Other features stressed by Mitchell in his very interesting talks (dealing with ‘Our Hunting Fathers’, the film and theatre work, and the songs, culminating in ‘On This Island’) are the 23-year-old’s schooling in descriptive technique and dramatic effect under the exacting schedules of the GPO Film Unit; and the development of his political thought and his pacifism, with precise and fascinating documentation from his diary. In his earliest collaborations with Auden we find the beginnings of the ‘noble anti-militaristic strand in Britten’s art’ (though it is noticeable that the most prominent examples of this, the ‘War Requiem’ and Owen Wingrave, are by no means his most satisfactory compositions).

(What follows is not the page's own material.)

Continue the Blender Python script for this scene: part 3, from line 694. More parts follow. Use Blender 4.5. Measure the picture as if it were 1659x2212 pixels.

An interest in education and parable is emphasised in relation to the several different media in which Britten was working at the time, and it is Mitchell’s claim that the sum of the Auden/Britten collaborations (including unknown quantities like the Group Theatre scores) is larger than that of Brecht and Weill, and as important in shaping the image of the Thirties. Some instinct suggests that this is not the case, perhaps because of the abstruseness of the texts, the inventiveness of the music, and the distinctness of the English from the European cultural scene – all producing, as well as a memorable quiddity, an abstraction from the public imagination. But the justification of the book lies in the material which it elucidates – both musical and biographical – and the appetite for more elucidation which it creates.